Users on Guard Against New Denial of Service Tool

Several information technology managers said they've gone on guard to protect their systems against the Trinity distributed denial-of-service attack tool, which came to light earlier this week as a vehicle for using Internet Relay Chat channels to unleash floods of IP packets from compromised Linux servers.

Like other distributed denial-of-service (DDOS) tools that were used last February in attacks on Web sites owned by eBay Inc., ETrade Group Inc., CNN and Yahoo Inc., Trinity first must be covertly installed on a compromised server running the open-source Linux operating system. The system can then be remotely controlled, together with a network of other machines that have been similarly compromised, to launch packet floods against targeted Web servers.

But users and security analysts familiar with the Trinity tool said it's more sophisticated than predecessors such as Tribal Flood Network and Trin00 because it allows attackers to control the hacked machines through Internet Relay Chat (IRC) channels or America Online Inc.'s ICQ online chat service.

Matt Fahrner, manager of the network development group at Burlington Coat Factory Warehouse Inc. in Burlington, N.J., said the discount clothing retailer doesn't allow IRC traffic through its firewall. But he added that Burlington Coat -- which has installed more than 1,000 Linux-based PCs and servers -- is constantly on the alert for unneeded or default services that are built into software products and could pose potential security risks.

"You're better off turning on services as you need them," Fahrner said. To protect against potential attacks, he advised other users not to configure "anything you don't need on Linux boxes" and to be vigilant about maintaining a strong firewall. In the case of Trinity, Fahrner added, users should check their outbound IRC traffic and make sure they don't have connections to IRC chat sites so malicious crackers "can't initiate an attack even if they have compromised you."

According to Chris Rouland, director of a security SWAT team at Internet Security Systems (ISS) Inc., an Atlanta-based security software vendor, at least 400 Linux computers with IP addresses indicating they may be located mainly in the U.S., Romania and Australia have already been compromised by several versions of the Trinity tool.

With earlier DDOS tools, Rouland said, attackers have to keep lists of all the machines they've broken into.
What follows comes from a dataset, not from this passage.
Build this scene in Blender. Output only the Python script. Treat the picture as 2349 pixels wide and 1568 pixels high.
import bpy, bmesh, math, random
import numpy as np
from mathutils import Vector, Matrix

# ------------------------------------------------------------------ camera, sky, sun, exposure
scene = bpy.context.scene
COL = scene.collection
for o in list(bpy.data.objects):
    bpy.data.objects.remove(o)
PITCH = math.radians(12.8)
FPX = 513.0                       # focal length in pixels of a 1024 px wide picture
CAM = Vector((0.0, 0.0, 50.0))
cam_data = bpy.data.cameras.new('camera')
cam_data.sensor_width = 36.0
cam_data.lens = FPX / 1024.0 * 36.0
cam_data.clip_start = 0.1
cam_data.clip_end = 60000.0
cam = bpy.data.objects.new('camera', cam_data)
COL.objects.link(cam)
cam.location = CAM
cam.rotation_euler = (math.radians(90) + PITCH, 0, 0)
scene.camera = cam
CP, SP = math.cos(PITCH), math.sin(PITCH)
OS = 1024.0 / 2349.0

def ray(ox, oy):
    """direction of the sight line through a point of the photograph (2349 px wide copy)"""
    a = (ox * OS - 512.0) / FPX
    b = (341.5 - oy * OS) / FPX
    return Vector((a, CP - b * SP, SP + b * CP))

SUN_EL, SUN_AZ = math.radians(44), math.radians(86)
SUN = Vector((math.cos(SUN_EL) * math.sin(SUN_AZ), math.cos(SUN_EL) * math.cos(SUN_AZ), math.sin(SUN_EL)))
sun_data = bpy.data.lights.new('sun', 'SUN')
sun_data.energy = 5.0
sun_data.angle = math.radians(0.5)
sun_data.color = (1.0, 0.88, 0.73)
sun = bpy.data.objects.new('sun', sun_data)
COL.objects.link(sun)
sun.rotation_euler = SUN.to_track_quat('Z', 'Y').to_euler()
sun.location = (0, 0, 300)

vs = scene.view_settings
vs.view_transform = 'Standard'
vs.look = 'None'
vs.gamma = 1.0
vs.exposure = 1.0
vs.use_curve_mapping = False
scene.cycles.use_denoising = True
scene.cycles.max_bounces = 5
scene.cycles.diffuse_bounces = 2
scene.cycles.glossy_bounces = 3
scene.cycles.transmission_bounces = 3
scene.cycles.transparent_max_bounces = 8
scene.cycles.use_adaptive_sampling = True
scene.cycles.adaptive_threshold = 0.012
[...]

But systems compromised by Trinity report back to an attacker via agents that appear in a single chat room, he added. ISS has posted an advisory on its Web site detailing how Trinity works and what users can do to protect themselves against attacks.
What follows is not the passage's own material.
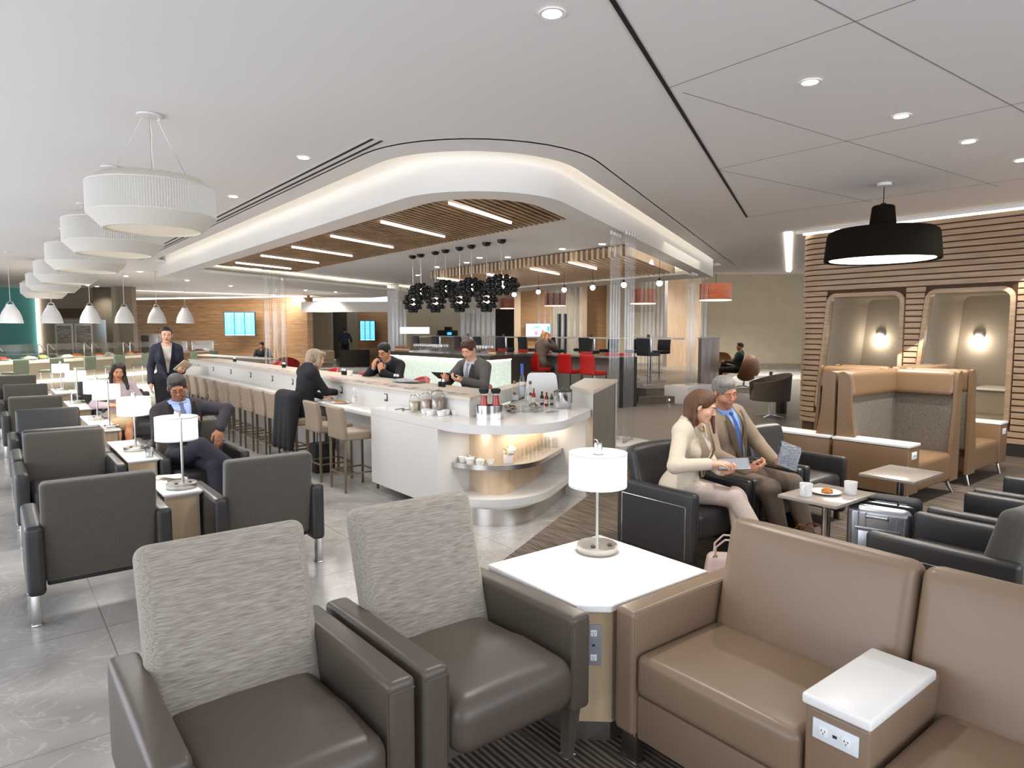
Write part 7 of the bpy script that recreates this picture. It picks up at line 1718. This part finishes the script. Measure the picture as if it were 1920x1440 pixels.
# spirit bottles
def spirit(x, y, label, labcol, capc, s=1.0, tall=False, neckc=None):
    t = thing('spirit_bottle', label, 'bottle', (x, y, Z9), R(-35), 'clear spirit bottles'); bm = bm_()
    if tall: pr = [(0, 0), (0.030, 0), (0.032, 0.01), (0.032, 0.20), (0.013, 0.27), (0.013, 0.34), (0, 0.34)]
    else: pr = [(0, 0), (0.048, 0), (0.050, 0.01), (0.050, 0.13), (0.042, 0.155), (0.015, 0.175), (0.014, 0.22), (0, 0.22)]
    lathe(bm, [(r*s, z*s) for r, z in pr], 28); obj('glass_body', bm, M_GLASS, t); H = pr[-1][1]*s
    bm = bm_(); lathe(bm, [(0, H-0.005), (0.016*s, H-0.005), (0.016*s, H+0.03*s), (0, H+0.03*s)], 16); obj('cap', bm, mat('cap_'+capc, hx(capc), 0.4), t)
    r = pr[2][0]*s+0.0008; bm = bm_(); A = arc(0, 0, r, -150, -30, 10); strip(bm, A, arc(0, 0, r-0.0006, -150, -30, 10), H*0.16, H*0.42); lb = obj('paper_label', bm, mat('label_'+labcol, hx(labcol), 0.6), t)
    if neckc: bm = bm_(); lathe(bm, [(0.0145*s, H*0.80), (0.0145*s, H*0.99)], 16); obj('neck_band', bm, mat('band_'+neckc, hx(neckc), 0.4), t)
    if not tall:
        bm = bm_(); lathe(bm, [(0, 0), (0.018*s, 0), (0.018*s, 0.001), (0, 0.001)], 20, M=Matrix.Translation((0, -r-0.001, H*0.5)) @ Matrix.Rotation(R(90), 4, 'X')); obj('emblem', bm, mat('emblem_bronze', hx('6a5540'), 0.5), lb)
spirit(4.62, 5.86, 'squat clear spirit bottle with cork cap, left one of the pair', 'c9ccd0', '8a6a4a'); spirit(4.72, 5.70, 'squat clear spirit bottle with round bronze emblem, right one of the pair', 'd8d9da', '7a4a3a')
spirit(4.86, 6.02, 'tall slim bottle with a blue neck band behind the squat bottles', 'cfd8ea', '2f5fb8', 1.15, True, '2c5ec0')
def sauce(x, y, h, c, cap, label):
    t = thing('sauce_bottle', label, 'bottle', (x, y, Z9), group='small sauce bottles'); bm = bm_(); lathe(bm, [(0, 0), (0.020, 0), (0.021, 0.01), (0.021, h*0.62), (0.009, h*0.78), (0.009, h*0.9), (0, h*0.9)], 18); obj('body', bm, mat('sauce_'+c, hx(c), 0.25), t); bm = bm_(); lathe(bm, [(0, h*0.9), (0.012, h*0.9), (0.010, h), (0, h)], 14); obj('cap', bm, mat('cap_'+cap, hx(cap), 0.4), t)
    bm = bm_(); lathe(bm, [(0.0215, h*0.18), (0.0215, h*0.48)], 18); obj('paper_label', bm, mat('label_white', hx('d8d4cc'), 0.6), t)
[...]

Rouland said Trinity attacks illustrate a larger concern about open-source operating systems such as Linux, which can end up in the hands of inexperienced system administrators who aren't qualified to install and run the software. And he warned that it's only a matter of time before malicious attackers revise Trinity so it can target other types of systems.

Kevin Schmidt, a network programmer at the University of California at Santa Barbara (UCSB) -- which discovered that some of its machines were compromised and then used in a DDOS attack against CNN's Web site earlier this year -- said attackers using tools such as Trinity can hide their identities by relaying IRC traffic through compromised systems.

UCSB is defending itself against Trinity infiltrations by scanning its network to detect new Linux installations and to determine which ports are being used on machines for new services that could present a security risk. "We can review network traffic to see if any hosts have a connection to hosts communicating with the Trinity program," said Schmidt, who manages a network of several thousand Linux machines.

Some of those computers have IRC access, but systems that connect to chat services without an appropriate reason for doing so would raise red flags for the university's IT department, Schmidt said. Even so, he noted that the current version of the Trinity tool is still being developed and enhanced, which could pose new threats for users such as UCSB. "We are not done with this yet," Schmidt said.

According to Rouland, the most common exploit used to place Trinity on a Linux machine relies on a remote buffer overflow technique to compromise the Linux rpc.stadt, a component of the software's network file system. ISS first learned of Trinity when the tool was recently brought to the attention of the Forum of Incident Response Teams -- an umbrella organization for security notification groups such as CERT -- by an unidentified educational institution that found some of its computers had been compromised.